- GOAL
Restate the data word for word and leave the images out.

- Scenes as source code
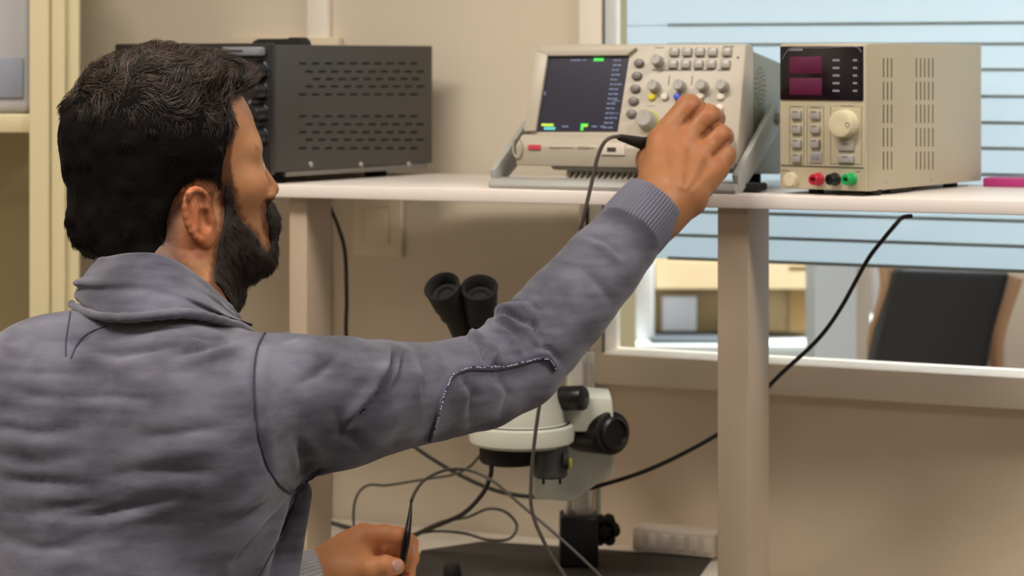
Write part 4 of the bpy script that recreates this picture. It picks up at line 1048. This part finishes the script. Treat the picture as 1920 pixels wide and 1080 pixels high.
# neck opening
sf.cap(ps(325, 570, 2.19), ps(330, 440, 2.25), .052, .070, .006, 'sub')
sv, sfc = sf.mesh(); sv = relax(sv, sfc, 2, .5)
sn = normals_of(sv, sfc); p2 = topx(sv); fcam = np.clip(-sn[:, 1] * 1.3 + .35, 0, 1); dsp = np.zeros(len(sv))
def fold(line, w_, amp, ridge=0.6, side=1):
    amp = amp * 1.45 * FK; w_ = w_ * .85
    """a crease along the line with a soft ridge on one side of it"""
    global dsp
    d, t, sd = linedist(p2, line); env = np.clip(np.sin(np.pi * np.clip(t * .96 + .02, 0, 1)), 0, 1) ** .6
    dsp -= amp * env * (.55 * np.exp(-(d / w_) ** 2) + .65 * np.exp(-np.abs(d) / (w_ * .45))); x = d * sd * side; dsp += amp * ridge * env * np.exp(-((x - w_ * 2.0) / (w_ * 1.3)) ** 2)
FK = 1.7
# sleeve folds
fold([(742, 648), (735, 690), (705, 745), (660, 800)], 8, .0045, .8)
fold([(760, 645), (752, 700), (730, 740)], 6, .0022)
fold([(560, 628), (545, 632), (528, 640)], 8, .0022)
fold([(812, 618), (850, 618), (880, 630), (903, 655), (918, 690)], 5, .0050, 1.0, -1)
fold([(872, 606), (925, 575), (985, 560)], 7, .0060, .9, 1)
fold([(985, 560), (1010, 580), (1015, 610)], 6, .002, .8, 1)
fold([(600, 880), (680, 800), (760, 700)], 22, .0012, .8)
fold([(1000, 650), (1030, 655), (1050, 680)], 7, .002, .8)
fold([(1030, 520), (1060, 560), (1075, 600)], 16, .0012, .8)
fold([(780, 655), (800, 700), (795, 760)], 12, .0014, .8)
fold([(905, 598), (950, 590), (985, 600)], 5, .0035, .8, 1)
fold([(925, 600), (965, 625), (985, 660)], 6, .0035, .8, 1)
fold([(950, 590), (1000, 610), (1020, 650)], 7, .003, .8, 1)
fold([(925, 640), (935, 670), (925, 690)], 6, .004, .8)
fold([(690, 845), (640, 810), (625, 760)], 16, .0009)
fold([(860, 690), (890, 740), (880, 790)], 12, .0018)
fold([(930, 695), (955, 740), (940, 775)], 10, .0015)
fold([(1100, 440), (1140, 455), (1165, 480)], 7, .002)
fold([(1090, 500), (1130, 540), (1150, 570)], 12, .0015)
fold([(640, 660), (600, 700), (560, 720)], 14, .0012)
fold([(590, 880), (565, 850), (548, 810)], 12, .0010)
FK = 1.0
# back
fold([(550, 925), (575, 900), (610, 880)], 6, .0012)
for ln, w_, a in (([(0, 690), (80, 700), (160, 705)], 12, .0008), ([(20, 735), (110, 748), (210, 742), (300, 750)], 11, .0010), ([(-10, 800), (60, 812), (150, 805)], 14, .0018), ([(-10, 855), (70, 868), (150, 860)], 13, .0010),
                  ([(-10, 960), (60, 962), (130, 950), (200, 940)], 14, .0012), ([(120, 970), (190, 965), (270, 945), (330, 930)], 12, .0024), ([(0, 1010), (80, 1030), (180, 1022)], 16, .0018), ([(160, 655), (220, 665), (290, 655), (330, 650)], 12, .0028),
                  ([(330, 665), (380, 655), (430, 640), (470, 620)], 10, .004), ([(345, 625), (400, 635), (450, 630)], 10, .0025), ([(250, 820), (330, 815), (420, 800)], 20, .002), ([(200, 890), (300, 880), (400, 885)], 18, .002),
                  ([(545, 930), (520, 965), (480, 1010), (440, 1060)], 9, .005), ([(560, 935), (540, 975), (520, 1030), (505, 1085)], 9, .005), ([(535, 925), (480, 960), (420, 990)], 14, .003), ([(0, 900), (90, 905), (170, 912)], 14, .0025),
                  ([(140, 660), (150, 640), (175, 625)], 7, .002), ([(90, 610), (60, 650), (40, 700)], 16, .002)):
    fold(ln, w_, a, .7, 1)
dsp += .0011 * vnoise(sv, (14, 14, 34), 5) * np.clip(1, 0, 1) + .0007 * vnoise(sv, (30, 30, 90), 9)
# armhole seam dip
SEAM = [(520, 603), (497, 625), (482, 655), (476, 700), (478, 760), (486, 820), (500, 870), (520, 905), (545, 921), (572, 905), (600, 884)]
d, t, sd = linedist(p2, SEAM); dsp -= .0022 * np.exp(-(d / 6) ** 2) * fcam; dsp += .002 * np.exp(-((d * -sd - 16) / 12) ** 2) * fcam
PATCH = [(806, 822), (815, 790), (825, 755), (836, 722), (850, 702), (878, 690), (925, 690), (975, 680), (1010, 670), (1030, 672), (1040, 690)]
d, t, sd = linedist(p2, PATCH); dsp += .0016 * np.exp(-(d / 9) ** 2) * fcam
sv = sv + sn * (dsp * fcam)[:, None]
# ---- sweatshirt material: washed blue-grey jersey
msw = bpy.data.materials.new('washed_jersey'); msw.use_nodes = True; nt = msw.node_tree; N = nt.nodes; L = nt.links; bs = N['Principled BSDF']
bs.inputs['Roughness'].default_value = .92; bs.inputs['Specular IOR Level'].default_value = .15; bs.inputs['Sheen Weight'].default_value = .25; bs.inputs['Sheen Roughness'].default_value = .5
tc = N.new('ShaderNodeTexCoord')
def nz_(scale, st, det=5):
    mp_ = N.new('ShaderNodeMapping'); mp_.inputs['Scale'].default_value = st; L.new(tc.outputs['Object'], mp_.inputs['Vector'])
    n = N.new('ShaderNodeTexNoise'); n.inputs['Scale'].default_value = scale; n.inputs['Detail'].default_value = det; L.new(mp_.outputs['Vector'], n.inputs['Vector']); return n
n1 = nz_(13, (1, 1, 1.5), 8); n2 = nz_(60, (.35, .35, 2.0), 3); n3 = nz_(420, (1, 1, 1), 2)
ad = N.new('ShaderNodeMath'); ad.operation = 'ADD'; L.new(n1.outputs['Fac'], ad.inputs[0]); m5 = N.new('ShaderNodeMath'); m5.operation = 'MULTIPLY'; m5.inputs[1].default_value = .35; L.new(n2.outputs['Fac'], m5.inputs[0]); L.new(m5.outputs[0], ad.inputs[1])
rp = N.new('ShaderNodeValToRGB'); rp.color_ramp.elements[0].position = .46; rp.color_ramp.elements[0].color = lin('#444450'); rp.color_ramp.elements[1].position = .76; rp.color_ramp.elements[1].color = lin('#70707f')
sc_ = N.new('ShaderNodeMath'); sc_.operation = 'MULTIPLY'; sc_.inputs[1].default_value = .92; L.new(ad.outputs[0], sc_.inputs[0]); L.new(sc_.outputs[0], rp.inputs['Fac'])
at_ = N.new('ShaderNodeAttribute'); at_.attribute_name = 'tint'; mx = N.new('ShaderNodeMix'); mx.data_type = 'RGBA'; mx.blend_type = 'MULTIPLY'; mx.inputs['Factor'].default_value = 1
L.new(rp.outputs['Color'], mx.inputs['A']); L.new(at_.outputs['Color'], mx.inputs['B']); L.new(mx.outputs['Result'], bs.inputs['Base Color'])
bu = N.new('ShaderNodeBump'); bu.inputs['Strength'].default_value = .25; bu.inputs['Distance'].default_value = .0008; L.new(n3.outputs['Fac'], bu.inputs['Height']); L.new(bu.outputs['Normal'], bs.inputs['Normal'])
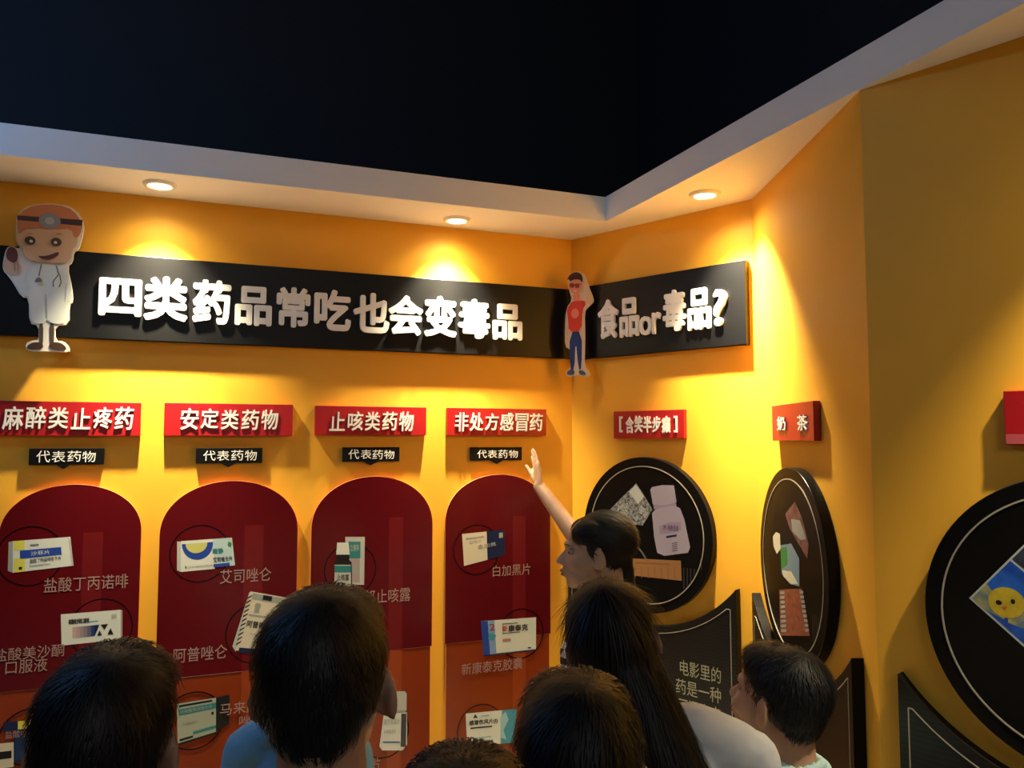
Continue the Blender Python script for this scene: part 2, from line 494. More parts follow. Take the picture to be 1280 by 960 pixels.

- OUTPUT
Write part 4 of the bpy script that recreates this picture. It picks up at line 1048. This part finishes the script. Treat the picture as 1920 pixels wide and 1080 pixels high.
# neck opening
sf.cap(ps(325, 570, 2.19), ps(330, 440, 2.25), .052, .070, .006, 'sub')
sv, sfc = sf.mesh(); sv = relax(sv, sfc, 2, .5)
sn = normals_of(sv, sfc); p2 = topx(sv); fcam = np.clip(-sn[:, 1] * 1.3 + .35, 0, 1); dsp = np.zeros(len(sv))
def fold(line, w_, amp, ridge=0.6, side=1):
    amp = amp * 1.45 * FK; w_ = w_ * .85
    """a crease along the line with a soft ridge on one side of it"""
    global dsp
    d, t, sd = linedist(p2, line); env = np.clip(np.sin(np.pi * np.clip(t * .96 + .02, 0, 1)), 0, 1) ** .6
    dsp -= amp * env * (.55 * np.exp(-(d / w_) ** 2) + .65 * np.exp(-np.abs(d) / (w_ * .45))); x = d * sd * side; dsp += amp * ridge * env * np.exp(-((x - w_ * 2.0) / (w_ * 1.3)) ** 2)
FK = 1.7
# sleeve folds
fold([(742, 648), (735, 690), (705, 745), (660, 800)], 8, .0045, .8)
fold([(760, 645), (752, 700), (730, 740)], 6, .0022)
fold([(560, 628), (545, 632), (528, 640)], 8, .0022)
fold([(812, 618), (850, 618), (880, 630), (903, 655), (918, 690)], 5, .0050, 1.0, -1)
fold([(872, 606), (925, 575), (985, 560)], 7, .0060, .9, 1)
fold([(985, 560), (1010, 580), (1015, 610)], 6, .002, .8, 1)
fold([(600, 880), (680, 800), (760, 700)], 22, .0012, .8)
fold([(1000, 650), (1030, 655), (1050, 680)], 7, .002, .8)
fold([(1030, 520), (1060, 560), (1075, 600)], 16, .0012, .8)
fold([(780, 655), (800, 700), (795, 760)], 12, .0014, .8)
fold([(905, 598), (950, 590), (985, 600)], 5, .0035, .8, 1)
fold([(925, 600), (965, 625), (985, 660)], 6, .0035, .8, 1)
fold([(950, 590), (1000, 610), (1020, 650)], 7, .003, .8, 1)
fold([(925, 640), (935, 670), (925, 690)], 6, .004, .8)
fold([(690, 845), (640, 810), (625, 760)], 16, .0009)
fold([(860, 690), (890, 740), (880, 790)], 12, .0018)
fold([(930, 695), (955, 740), (940, 775)], 10, .0015)
fold([(1100, 440), (1140, 455), (1165, 480)], 7, .002)
fold([(1090, 500), (1130, 540), (1150, 570)], 12, .0015)
fold([(640, 660), (600, 700), (560, 720)], 14, .0012)
fold([(590, 880), (565, 850), (548, 810)], 12, .0010)
FK = 1.0
# back
fold([(550, 925), (575, 900), (610, 880)], 6, .0012)
for ln, w_, a in (([(0, 690), (80, 700), (160, 705)], 12, .0008), ([(20, 735), (110, 748), (210, 742), (300, 750)], 11, .0010), ([(-10, 800), (60, 812), (150, 805)], 14, .0018), ([(-10, 855), (70, 868), (150, 860)], 13, .0010),
                  ([(-10, 960), (60, 962), (130, 950), (200, 940)], 14, .0012), ([(120, 970), (190, 965), (270, 945), (330, 930)], 12, .0024), ([(0, 1010), (80, 1030), (180, 1022)], 16, .0018), ([(160, 655), (220, 665), (290, 655), (330, 650)], 12, .0028),
                  ([(330, 665), (380, 655), (430, 640), (470, 620)], 10, .004), ([(345, 625), (400, 635), (450, 630)], 10, .0025), ([(250, 820), (330, 815), (420, 800)], 20, .002), ([(200, 890), (300, 880), (400, 885)], 18, .002),
                  ([(545, 930), (520, 965), (480, 1010), (440, 1060)], 9, .005), ([(560, 935), (540, 975), (520, 1030), (505, 1085)], 9, .005), ([(535, 925), (480, 960), (420, 990)], 14, .003), ([(0, 900), (90, 905), (170, 912)], 14, .0025),
                  ([(140, 660), (150, 640), (175, 625)], 7, .002), ([(90, 610), (60, 650), (40, 700)], 16, .002)):
    fold(ln, w_, a, .7, 1)
dsp += .0011 * vnoise(sv, (14, 14, 34), 5) * np.clip(1, 0, 1) + .0007 * vnoise(sv, (30, 30, 90), 9)
# armhole seam dip
SEAM = [(520, 603), (497, 625), (482, 655), (476, 700), (478, 760), (486, 820), (500, 870), (520, 905), (545, 921), (572, 905), (600, 884)]
d, t, sd = linedist(p2, SEAM); dsp -= .0022 * np.exp(-(d / 6) ** 2) * fcam; dsp += .002 * np.exp(-((d * -sd - 16) / 12) ** 2) * fcam
PATCH = [(806, 822), (815, 790), (825, 755), (836, 722), (850, 702), (878, 690), (925, 690), (975, 680), (1010, 670), (1030, 672), (1040, 690)]
d, t, sd = linedist(p2, PATCH); dsp += .0016 * np.exp(-(d / 9) ** 2) * fcam
sv = sv + sn * (dsp * fcam)[:, None]
# ---- sweatshirt material: washed blue-grey jersey
msw = bpy.data.materials.new('washed_jersey'); msw.use_nodes = True; nt = msw.node_tree; N = nt.nodes; L = nt.links; bs = N['Principled BSDF']
bs.inputs['Roughness'].default_value = .92; bs.inputs['Specular IOR Level'].default_value = .15; bs.inputs['Sheen Weight'].default_value = .25; bs.inputs['Sheen Roughness'].default_value = .5
tc = N.new('ShaderNodeTexCoord')
def nz_(scale, st, det=5):
    mp_ = N.new('ShaderNodeMapping'); mp_.inputs['Scale'].default_value = st; L.new(tc.outputs['Object'], mp_.inputs['Vector'])
    n = N.new('ShaderNodeTexNoise'); n.inputs['Scale'].default_value = scale; n.inputs['Detail'].default_value = det; L.new(mp_.outputs['Vector'], n.inputs['Vector']); return n
n1 = nz_(13, (1, 1, 1.5), 8); n2 = nz_(60, (.35, .35, 2.0), 3); n3 = nz_(420, (1, 1, 1), 2)
ad = N.new('ShaderNodeMath'); ad.operation = 'ADD'; L.new(n1.outputs['Fac'], ad.inputs[0]); m5 = N.new('ShaderNodeMath'); m5.operation = 'MULTIPLY'; m5.inputs[1].default_value = .35; L.new(n2.outputs['Fac'], m5.inputs[0]); L.new(m5.outputs[0], ad.inputs[1])
rp = N.new('ShaderNodeValToRGB'); rp.color_ramp.elements[0].position = .46; rp.color_ramp.elements[0].color = lin('#444450'); rp.color_ramp.elements[1].position = .76; rp.color_ramp.elements[1].color = lin('#70707f')
sc_ = N.new('ShaderNodeMath'); sc_.operation = 'MULTIPLY'; sc_.inputs[1].default_value = .92; L.new(ad.outputs[0], sc_.inputs[0]); L.new(sc_.outputs[0], rp.inputs['Fac'])
at_ = N.new('ShaderNodeAttribute'); at_.attribute_name = 'tint'; mx = N.new('ShaderNodeMix'); mx.data_type = 'RGBA'; mx.blend_type = 'MULTIPLY'; mx.inputs['Factor'].default_value = 1
L.new(rp.outputs['Color'], mx.inputs['A']); L.new(at_.outputs['Color'], mx.inputs['B']); L.new(mx.outputs['Result'], bs.inputs['Base Color'])
bu = N.new('ShaderNodeBump'); bu.inputs['Strength'].default_value = .25; bu.inputs['Distance'].default_value = .0008; L.new(n3.outputs['Fac'], bu.inputs['Height']); L.new(bu.outputs['Normal'], bs.inputs['Normal'])
Continue the Blender Python script for this scene: part 2, from line 494. More parts follow. Take the picture to be 1280 by 960 pixels.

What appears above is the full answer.